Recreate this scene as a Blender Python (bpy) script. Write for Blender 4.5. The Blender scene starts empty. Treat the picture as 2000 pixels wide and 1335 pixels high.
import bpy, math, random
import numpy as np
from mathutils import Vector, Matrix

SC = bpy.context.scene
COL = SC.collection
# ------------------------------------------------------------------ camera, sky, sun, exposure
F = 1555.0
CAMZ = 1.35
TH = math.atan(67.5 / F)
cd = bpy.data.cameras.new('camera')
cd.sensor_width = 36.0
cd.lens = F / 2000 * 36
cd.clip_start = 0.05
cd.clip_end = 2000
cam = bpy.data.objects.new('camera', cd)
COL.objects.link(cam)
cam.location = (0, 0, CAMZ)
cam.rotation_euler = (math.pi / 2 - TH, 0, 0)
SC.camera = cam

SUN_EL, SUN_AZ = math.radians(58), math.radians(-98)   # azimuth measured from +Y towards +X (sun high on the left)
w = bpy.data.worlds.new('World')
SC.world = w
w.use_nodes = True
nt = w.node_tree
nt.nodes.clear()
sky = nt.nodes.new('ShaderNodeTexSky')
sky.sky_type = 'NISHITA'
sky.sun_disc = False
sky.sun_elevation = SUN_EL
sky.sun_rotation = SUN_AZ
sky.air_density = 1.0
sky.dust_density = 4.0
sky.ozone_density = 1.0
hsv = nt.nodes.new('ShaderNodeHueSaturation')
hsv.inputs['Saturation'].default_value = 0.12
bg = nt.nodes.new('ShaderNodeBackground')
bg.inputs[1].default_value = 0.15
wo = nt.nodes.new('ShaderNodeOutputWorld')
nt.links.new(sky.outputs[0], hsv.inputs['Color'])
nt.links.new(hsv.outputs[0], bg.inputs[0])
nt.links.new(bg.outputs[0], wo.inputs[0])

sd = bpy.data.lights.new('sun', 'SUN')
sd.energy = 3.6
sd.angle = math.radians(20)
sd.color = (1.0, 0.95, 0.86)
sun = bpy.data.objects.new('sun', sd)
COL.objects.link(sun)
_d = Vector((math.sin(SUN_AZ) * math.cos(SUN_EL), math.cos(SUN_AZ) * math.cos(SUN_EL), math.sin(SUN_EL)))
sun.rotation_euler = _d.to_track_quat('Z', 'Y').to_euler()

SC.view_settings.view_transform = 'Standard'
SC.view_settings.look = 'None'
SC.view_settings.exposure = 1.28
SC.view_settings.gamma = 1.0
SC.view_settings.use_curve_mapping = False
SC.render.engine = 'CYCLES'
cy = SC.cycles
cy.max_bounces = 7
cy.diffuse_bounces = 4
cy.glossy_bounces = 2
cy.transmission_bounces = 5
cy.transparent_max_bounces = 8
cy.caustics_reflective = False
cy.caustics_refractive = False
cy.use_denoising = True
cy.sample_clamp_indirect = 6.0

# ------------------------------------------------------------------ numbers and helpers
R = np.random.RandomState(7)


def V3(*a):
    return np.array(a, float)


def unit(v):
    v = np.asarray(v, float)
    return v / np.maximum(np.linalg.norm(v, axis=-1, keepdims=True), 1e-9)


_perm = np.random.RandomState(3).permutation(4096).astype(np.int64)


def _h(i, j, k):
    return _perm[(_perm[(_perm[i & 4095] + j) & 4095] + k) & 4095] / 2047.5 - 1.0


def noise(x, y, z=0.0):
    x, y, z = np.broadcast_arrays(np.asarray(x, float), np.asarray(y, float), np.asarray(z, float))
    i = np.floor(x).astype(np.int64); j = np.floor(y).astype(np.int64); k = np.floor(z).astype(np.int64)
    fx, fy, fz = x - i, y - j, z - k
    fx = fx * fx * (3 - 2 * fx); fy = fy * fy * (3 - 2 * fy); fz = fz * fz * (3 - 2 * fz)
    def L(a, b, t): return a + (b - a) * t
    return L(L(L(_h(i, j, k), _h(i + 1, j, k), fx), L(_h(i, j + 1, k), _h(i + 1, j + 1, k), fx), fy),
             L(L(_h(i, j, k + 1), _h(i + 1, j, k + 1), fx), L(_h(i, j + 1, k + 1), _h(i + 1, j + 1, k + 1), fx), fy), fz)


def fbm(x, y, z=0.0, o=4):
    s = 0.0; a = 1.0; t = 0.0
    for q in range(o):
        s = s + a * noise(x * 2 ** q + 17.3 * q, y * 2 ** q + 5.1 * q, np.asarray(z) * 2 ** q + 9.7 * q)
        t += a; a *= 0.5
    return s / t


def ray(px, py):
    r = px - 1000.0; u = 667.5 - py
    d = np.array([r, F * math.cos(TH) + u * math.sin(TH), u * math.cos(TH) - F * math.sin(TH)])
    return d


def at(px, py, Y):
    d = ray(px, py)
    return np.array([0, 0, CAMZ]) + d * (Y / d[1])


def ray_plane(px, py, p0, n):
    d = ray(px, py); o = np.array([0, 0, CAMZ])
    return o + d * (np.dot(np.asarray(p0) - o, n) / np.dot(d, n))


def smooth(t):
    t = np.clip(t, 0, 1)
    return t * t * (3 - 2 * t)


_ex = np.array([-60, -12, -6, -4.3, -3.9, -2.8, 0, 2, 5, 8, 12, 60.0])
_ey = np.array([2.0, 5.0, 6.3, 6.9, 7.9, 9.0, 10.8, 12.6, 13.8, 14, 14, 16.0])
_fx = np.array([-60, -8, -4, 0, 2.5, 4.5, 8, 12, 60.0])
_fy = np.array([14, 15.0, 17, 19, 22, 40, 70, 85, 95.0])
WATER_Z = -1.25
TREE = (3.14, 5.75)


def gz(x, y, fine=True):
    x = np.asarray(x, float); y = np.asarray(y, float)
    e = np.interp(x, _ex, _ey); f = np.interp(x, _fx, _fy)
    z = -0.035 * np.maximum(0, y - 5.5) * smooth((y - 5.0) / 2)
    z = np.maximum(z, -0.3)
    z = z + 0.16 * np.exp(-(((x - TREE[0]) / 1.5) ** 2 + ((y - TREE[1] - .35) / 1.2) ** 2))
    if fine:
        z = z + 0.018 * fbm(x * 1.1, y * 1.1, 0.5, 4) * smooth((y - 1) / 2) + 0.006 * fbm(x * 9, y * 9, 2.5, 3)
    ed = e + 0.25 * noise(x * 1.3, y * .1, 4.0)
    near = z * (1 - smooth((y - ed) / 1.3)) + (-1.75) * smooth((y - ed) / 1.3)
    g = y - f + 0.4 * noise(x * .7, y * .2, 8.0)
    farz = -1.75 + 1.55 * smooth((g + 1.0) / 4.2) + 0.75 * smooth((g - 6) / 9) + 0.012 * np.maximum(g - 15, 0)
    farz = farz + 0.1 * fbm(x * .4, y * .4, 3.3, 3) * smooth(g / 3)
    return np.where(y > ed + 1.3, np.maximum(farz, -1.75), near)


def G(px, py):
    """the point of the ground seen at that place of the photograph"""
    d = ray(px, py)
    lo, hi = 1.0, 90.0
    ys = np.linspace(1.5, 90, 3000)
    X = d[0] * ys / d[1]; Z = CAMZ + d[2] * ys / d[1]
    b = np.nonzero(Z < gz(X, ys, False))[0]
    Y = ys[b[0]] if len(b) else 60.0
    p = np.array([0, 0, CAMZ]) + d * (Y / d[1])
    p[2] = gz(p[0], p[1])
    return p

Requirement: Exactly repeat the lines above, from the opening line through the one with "SC.camera = cam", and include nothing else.

Task solution:
Recreate this scene as a Blender Python (bpy) script. Write for Blender 4.5. The Blender scene starts empty. Treat the picture as 2000 pixels wide and 1335 pixels high.
import bpy, math, random
import numpy as np
from mathutils import Vector, Matrix

SC = bpy.context.scene
COL = SC.collection
# ------------------------------------------------------------------ camera, sky, sun, exposure
F = 1555.0
CAMZ = 1.35
TH = math.atan(67.5 / F)
cd = bpy.data.cameras.new('camera')
cd.sensor_width = 36.0
cd.lens = F / 2000 * 36
cd.clip_start = 0.05
cd.clip_end = 2000
cam = bpy.data.objects.new('camera', cd)
COL.objects.link(cam)
cam.location = (0, 0, CAMZ)
cam.rotation_euler = (math.pi / 2 - TH, 0, 0)
SC.camera = cam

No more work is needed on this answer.